Mapping natural language to semantic predicates canonicalizes the expressed knowledge, and allows general axioms (e.g., CAUSES is transitive) to be exploited for question-answering. More generally, we can identify families of semantic predicates that together can be used to model a phenomenon (e.g., next-event(), subevent() for processes; Q+, Q-, I+, I-for qualitative influences [8] ) and that can be interrelated via axioms. A family of such predicates constitutes a modeling language, and their axioms can be seen as a piece of "computational clockwork" with which to model the world. These are useful because, if we map text onto one of these modeling languages, the system can then draw the conclusions sanctioned by the model. For example, if an extractor converts a paragraph about photosynthesis into an instance of a qualitative model (Q+, Q-, etc.), then axioms from the model can be used to reason about the process (e.g., less sunlight implies less O2 produced). A good example of this for processes is [9] .
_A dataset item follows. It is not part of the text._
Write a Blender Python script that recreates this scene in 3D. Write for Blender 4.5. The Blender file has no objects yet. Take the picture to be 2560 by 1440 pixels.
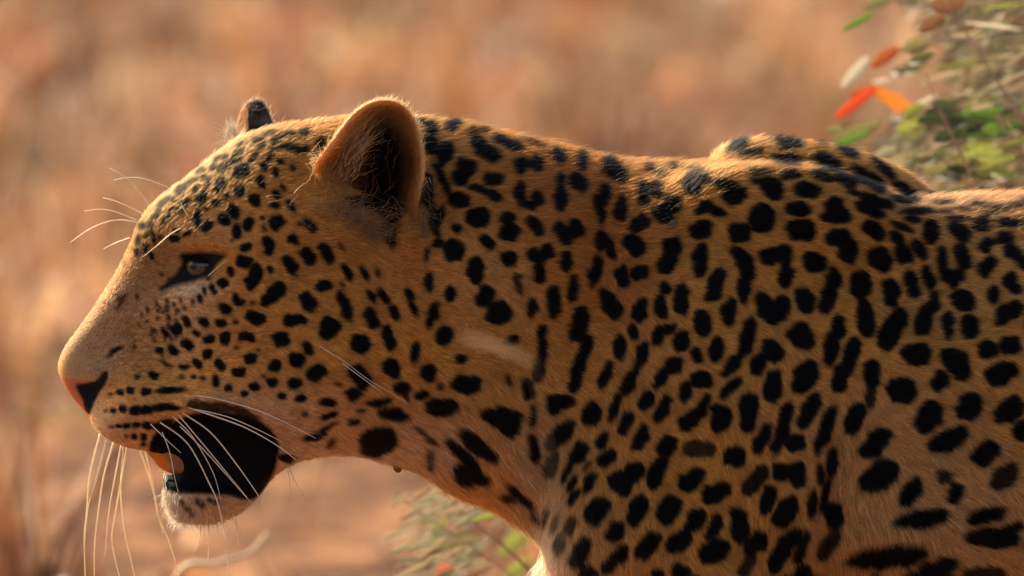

While we have used just a handful of semantic predicates so far, our longer-term picture of the KB includes a (small) collection of modeling languages, hand-built, and a (large) library of model instances expressed in those languages, extracted automatically. These will provide additional inferential power for question answering, exploiting the axioms of the modeling languages.

3.2. Confidence Measures

We currently do not have a good measure of confidence/reliability of extracted rules, and sometimes "bad" rules cause bad results. To reduce this problem, confidences could be associated with rules and used to bias reasoning (higher weight to apparently "good" rules). Signals for confidences can come from several places, e.g., repetition, use in (successful) question-answering tasks, degree to which other rules conflict with a given rule.

3.3. Bootstrapping

Our current pipeline (parseextractionaxiom synthesis) is noisy, with errors introduced at every stage. In many cases, e.g., bad PP attachment, the errors are "obvious" to a human reader because they conflict with the reader's knowledge of the world. Given that the system is acquiring world knowledge itself, an obvious and desirable approach is be to similarly exploit that acquired knowledge in future reading: Knowledge creates expectations to guide text interpretation, and text interpretation creates new knowledge.

4. Summary

Our goal is "knowledgeable machines", and our approach is the automatic acquisition of inference-supporting knowledge from text. We have identified some key requirements for the approach, and summarized a preliminary way of meeting them that, although involving substantial simplifications, has competitive performance on (unseen) test data. Further development of these techniques is essential if we are to build machines that have a richer understanding of the world.